Selain itu, perlu terus dibangun kerjasama dengan saudari-saudara kita yang mempunyai keprihatinan yang sama. Kerjasama ini menjadi sangat penting agar gerakan peduli bumi terus meluas dan bisa menjadi kepedulian seluruh manusia di atas bumi ini. Kerjasama ini bisa dilakukan oleh lembaga keuskupan, lembaga sekolah, paroki, dan bahkan Lingkungan yang bekerjasama dengan RT/RW.

Yang penting diperhatikan adalah bahwa kita harus mulai dari diri sendiri, tanpa ditunda-tunda lagi, mewujudkan kepedulian pada bumi ini. Tindakan-tindakan kecil yang kelihatan sederhana seperti yang sudah disebutkan akan mengubah dan membarui hati kita. Dan kalau tindakan-tindakan itu terus-menerus ditularkan kepada kelompok dan lingkungan masyarakat yang lebih besar, akan berdampak besar juga. Mari kita selalu berpegang pada pengharapan Paskah sehingga tidak bersikap pesimis dalam melakukan upaya-upaya kecil itu.

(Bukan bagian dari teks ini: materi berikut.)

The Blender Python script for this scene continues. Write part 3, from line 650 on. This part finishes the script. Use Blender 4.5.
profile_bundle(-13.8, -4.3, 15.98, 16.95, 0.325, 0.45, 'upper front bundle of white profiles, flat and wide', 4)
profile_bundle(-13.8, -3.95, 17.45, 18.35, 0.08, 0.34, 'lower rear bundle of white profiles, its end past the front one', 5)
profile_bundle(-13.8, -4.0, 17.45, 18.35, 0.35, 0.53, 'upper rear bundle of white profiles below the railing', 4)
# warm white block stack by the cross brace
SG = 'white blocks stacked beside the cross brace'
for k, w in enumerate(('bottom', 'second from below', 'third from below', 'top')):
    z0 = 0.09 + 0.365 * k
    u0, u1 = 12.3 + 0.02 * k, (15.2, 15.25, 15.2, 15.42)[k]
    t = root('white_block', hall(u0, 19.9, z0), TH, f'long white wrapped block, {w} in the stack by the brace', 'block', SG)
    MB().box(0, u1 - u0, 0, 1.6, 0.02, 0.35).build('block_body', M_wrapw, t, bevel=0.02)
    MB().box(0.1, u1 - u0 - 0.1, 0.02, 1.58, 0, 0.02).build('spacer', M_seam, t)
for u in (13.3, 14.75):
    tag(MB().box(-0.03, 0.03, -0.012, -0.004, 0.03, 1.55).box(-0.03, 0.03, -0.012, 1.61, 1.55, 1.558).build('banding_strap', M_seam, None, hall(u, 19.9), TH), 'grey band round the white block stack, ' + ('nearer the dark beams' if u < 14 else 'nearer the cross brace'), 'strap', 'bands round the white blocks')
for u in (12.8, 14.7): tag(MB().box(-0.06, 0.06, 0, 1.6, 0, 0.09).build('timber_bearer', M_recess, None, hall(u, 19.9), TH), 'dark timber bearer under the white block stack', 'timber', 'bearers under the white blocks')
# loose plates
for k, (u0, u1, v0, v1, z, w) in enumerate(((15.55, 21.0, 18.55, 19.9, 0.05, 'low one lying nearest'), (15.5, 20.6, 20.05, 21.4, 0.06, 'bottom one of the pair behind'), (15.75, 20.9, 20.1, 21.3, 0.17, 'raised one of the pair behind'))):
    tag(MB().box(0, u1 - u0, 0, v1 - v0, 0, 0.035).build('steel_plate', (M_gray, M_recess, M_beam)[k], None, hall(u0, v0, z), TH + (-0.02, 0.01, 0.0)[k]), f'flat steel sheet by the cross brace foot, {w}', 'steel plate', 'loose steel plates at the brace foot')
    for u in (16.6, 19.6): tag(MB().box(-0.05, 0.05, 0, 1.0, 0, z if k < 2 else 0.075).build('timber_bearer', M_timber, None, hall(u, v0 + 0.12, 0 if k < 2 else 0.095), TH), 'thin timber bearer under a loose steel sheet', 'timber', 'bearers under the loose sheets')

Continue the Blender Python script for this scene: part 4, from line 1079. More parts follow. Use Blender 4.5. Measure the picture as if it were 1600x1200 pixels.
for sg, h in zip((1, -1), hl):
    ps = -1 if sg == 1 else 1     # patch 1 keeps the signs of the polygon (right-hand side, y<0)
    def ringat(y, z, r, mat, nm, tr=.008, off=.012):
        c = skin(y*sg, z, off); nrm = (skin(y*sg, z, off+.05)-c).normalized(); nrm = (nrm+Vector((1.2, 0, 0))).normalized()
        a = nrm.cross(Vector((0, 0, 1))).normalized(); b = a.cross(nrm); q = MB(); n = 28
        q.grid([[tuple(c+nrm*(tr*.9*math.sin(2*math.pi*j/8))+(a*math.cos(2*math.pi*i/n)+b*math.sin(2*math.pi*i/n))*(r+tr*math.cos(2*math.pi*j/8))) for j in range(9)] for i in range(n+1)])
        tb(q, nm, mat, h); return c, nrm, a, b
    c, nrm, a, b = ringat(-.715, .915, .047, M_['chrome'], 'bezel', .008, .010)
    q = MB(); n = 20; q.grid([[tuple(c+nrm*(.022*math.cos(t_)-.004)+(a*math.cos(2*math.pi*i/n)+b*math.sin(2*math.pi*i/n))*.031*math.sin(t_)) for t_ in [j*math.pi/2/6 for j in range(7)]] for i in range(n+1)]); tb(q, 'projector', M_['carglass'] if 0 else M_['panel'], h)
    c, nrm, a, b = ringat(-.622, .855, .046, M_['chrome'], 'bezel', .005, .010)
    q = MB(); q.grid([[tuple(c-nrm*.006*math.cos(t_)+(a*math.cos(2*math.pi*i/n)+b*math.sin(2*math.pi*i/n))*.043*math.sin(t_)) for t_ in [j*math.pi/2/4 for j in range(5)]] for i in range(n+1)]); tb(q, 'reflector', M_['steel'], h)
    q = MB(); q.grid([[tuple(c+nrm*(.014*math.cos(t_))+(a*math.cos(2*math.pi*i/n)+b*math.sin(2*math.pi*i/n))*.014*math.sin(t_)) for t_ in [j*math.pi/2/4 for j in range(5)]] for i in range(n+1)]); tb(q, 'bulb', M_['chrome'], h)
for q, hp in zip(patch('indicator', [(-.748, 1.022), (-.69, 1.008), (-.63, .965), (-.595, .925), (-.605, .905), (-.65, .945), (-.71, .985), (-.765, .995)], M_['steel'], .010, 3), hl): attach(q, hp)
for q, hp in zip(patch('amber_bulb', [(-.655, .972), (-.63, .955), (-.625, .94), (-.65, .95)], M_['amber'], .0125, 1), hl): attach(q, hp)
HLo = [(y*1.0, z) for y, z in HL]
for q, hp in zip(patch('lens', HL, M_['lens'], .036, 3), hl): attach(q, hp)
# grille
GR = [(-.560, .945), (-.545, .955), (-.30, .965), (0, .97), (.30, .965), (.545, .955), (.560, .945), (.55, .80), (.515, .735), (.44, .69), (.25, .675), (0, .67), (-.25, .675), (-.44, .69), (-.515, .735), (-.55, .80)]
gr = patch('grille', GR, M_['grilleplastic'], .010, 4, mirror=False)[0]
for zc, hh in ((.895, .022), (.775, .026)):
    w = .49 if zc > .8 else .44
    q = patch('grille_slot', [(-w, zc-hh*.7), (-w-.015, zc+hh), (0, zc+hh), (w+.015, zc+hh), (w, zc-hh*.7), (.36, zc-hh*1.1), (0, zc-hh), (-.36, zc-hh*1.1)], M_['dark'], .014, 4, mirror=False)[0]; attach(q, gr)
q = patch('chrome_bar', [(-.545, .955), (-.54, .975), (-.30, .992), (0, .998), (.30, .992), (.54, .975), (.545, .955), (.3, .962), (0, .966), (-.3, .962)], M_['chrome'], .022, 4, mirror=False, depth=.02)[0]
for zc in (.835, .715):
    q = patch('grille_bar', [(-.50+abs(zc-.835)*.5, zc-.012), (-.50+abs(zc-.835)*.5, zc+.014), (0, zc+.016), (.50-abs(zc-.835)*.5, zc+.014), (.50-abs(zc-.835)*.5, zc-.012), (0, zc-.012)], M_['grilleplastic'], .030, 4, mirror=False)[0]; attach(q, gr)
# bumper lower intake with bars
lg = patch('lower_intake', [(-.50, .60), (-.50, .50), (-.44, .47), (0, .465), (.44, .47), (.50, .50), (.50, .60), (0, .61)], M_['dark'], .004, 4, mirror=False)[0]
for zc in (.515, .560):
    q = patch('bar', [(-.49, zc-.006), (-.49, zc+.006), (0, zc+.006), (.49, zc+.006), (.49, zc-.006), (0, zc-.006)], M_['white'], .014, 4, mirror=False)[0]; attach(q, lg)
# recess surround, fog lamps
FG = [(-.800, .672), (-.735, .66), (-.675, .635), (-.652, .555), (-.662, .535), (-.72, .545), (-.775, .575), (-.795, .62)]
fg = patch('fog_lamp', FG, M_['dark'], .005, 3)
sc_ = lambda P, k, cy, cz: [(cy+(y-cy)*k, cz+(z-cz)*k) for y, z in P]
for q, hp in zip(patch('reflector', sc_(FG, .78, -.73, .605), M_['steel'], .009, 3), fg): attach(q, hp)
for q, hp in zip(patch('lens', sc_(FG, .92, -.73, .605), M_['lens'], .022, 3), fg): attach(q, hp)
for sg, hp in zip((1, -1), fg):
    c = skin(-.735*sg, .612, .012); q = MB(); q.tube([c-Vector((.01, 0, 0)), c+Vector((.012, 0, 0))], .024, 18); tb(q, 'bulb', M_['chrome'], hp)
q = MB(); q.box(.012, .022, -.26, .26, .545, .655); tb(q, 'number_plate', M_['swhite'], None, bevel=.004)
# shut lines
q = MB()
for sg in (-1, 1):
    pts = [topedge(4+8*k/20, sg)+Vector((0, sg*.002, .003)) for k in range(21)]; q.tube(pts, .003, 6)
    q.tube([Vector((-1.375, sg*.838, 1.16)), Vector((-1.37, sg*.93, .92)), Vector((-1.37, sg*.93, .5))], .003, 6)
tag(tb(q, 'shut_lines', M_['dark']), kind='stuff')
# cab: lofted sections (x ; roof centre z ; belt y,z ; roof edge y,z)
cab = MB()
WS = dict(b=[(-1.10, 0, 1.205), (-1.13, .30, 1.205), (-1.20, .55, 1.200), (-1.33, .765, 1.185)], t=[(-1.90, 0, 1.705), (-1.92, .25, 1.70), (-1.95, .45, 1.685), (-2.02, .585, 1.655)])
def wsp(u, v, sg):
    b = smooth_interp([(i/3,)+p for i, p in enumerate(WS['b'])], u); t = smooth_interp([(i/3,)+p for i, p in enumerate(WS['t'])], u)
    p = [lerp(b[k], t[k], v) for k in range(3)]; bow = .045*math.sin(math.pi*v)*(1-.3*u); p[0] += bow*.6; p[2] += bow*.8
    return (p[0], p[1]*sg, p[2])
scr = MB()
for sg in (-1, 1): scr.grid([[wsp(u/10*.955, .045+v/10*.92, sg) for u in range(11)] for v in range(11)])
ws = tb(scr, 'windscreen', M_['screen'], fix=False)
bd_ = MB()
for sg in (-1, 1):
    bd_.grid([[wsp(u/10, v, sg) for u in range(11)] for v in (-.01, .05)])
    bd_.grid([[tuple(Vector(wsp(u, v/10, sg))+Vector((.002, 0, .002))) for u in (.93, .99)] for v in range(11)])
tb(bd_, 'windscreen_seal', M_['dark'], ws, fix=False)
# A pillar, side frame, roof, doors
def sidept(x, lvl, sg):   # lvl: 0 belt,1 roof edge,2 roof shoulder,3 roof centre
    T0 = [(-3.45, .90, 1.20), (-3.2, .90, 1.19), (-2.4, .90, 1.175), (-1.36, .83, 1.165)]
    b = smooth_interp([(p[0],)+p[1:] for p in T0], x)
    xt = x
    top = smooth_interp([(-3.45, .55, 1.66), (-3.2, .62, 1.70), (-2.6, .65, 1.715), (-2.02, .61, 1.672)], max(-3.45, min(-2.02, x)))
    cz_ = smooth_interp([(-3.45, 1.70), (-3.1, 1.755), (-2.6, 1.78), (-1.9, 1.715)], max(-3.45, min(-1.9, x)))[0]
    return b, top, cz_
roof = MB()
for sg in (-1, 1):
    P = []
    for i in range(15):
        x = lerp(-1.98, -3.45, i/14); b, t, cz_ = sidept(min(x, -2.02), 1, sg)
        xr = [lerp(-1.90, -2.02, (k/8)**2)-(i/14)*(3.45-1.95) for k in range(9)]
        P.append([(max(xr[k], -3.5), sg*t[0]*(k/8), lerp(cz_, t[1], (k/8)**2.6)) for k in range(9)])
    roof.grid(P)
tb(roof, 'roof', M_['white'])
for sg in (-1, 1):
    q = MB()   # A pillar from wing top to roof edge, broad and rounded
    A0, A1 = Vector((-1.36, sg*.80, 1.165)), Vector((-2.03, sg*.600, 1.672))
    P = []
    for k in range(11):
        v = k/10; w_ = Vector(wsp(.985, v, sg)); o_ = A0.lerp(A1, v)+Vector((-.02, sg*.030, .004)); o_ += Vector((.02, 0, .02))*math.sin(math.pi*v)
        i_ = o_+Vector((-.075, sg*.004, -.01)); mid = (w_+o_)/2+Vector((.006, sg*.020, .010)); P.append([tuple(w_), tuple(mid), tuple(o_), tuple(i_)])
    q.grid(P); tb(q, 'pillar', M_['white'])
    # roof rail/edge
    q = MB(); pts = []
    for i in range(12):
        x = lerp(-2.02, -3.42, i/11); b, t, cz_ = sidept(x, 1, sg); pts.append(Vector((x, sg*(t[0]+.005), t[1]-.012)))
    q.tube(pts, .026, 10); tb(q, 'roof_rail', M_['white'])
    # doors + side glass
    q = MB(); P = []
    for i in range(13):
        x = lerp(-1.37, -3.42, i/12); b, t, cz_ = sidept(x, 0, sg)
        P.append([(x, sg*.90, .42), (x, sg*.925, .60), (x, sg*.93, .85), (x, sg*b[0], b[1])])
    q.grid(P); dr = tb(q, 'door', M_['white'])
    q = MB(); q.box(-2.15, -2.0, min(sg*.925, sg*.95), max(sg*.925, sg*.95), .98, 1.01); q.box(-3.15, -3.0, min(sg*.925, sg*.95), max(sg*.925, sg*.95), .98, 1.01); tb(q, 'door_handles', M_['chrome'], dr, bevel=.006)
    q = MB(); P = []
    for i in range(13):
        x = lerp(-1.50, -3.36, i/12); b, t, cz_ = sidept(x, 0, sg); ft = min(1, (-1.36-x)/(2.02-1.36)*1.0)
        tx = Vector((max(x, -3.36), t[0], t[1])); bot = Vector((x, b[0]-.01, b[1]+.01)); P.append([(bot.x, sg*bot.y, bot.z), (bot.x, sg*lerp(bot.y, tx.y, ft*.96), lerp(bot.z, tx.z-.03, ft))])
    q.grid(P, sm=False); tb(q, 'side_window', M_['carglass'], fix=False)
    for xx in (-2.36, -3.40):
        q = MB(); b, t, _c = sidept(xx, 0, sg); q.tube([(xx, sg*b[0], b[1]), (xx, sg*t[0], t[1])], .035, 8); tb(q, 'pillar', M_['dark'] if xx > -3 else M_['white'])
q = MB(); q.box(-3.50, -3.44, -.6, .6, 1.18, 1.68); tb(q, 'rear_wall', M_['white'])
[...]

Kesembilan, akhirnya tidak lupa kita ucapkan banyak terimakasih kepada banyak pribadi dan kelompok yang telah berpartisipasi aktif menumbuhkan kepedulian ini pada masyarakat. Terima kasih pula atas berbagai peran Ibu/Bapak/Suster/Bruder/Imam dan Frater, Kaum Muda, Remaja serta Anak-anak dalam kehidupan Gereja Keuskupan Agung Jakarta yang kita cintai bersama, terutama dalam mewujudkan damai sejahtera di atas bumi ini. Khususnya dalam rasa syukur bertepatan dengan 210 tahun kehadiran Gereja Katolik di Jakarta ini, mari terus mengupayakan kepedulian kita pada bumi sehingga kehadiran Gereja sungguh menjadi berkat pada dunia. Mari kita cintai Tuhan dengan mencintai sesama. Dan, mari kita cintai sesama dengan mencintai bumi seisinya. Berkat Tuhan selalu menyertai kita semua, keluarga-keluarga dan komunitas kita. Semoga pula Bunda Maria selalu mendoakan kita.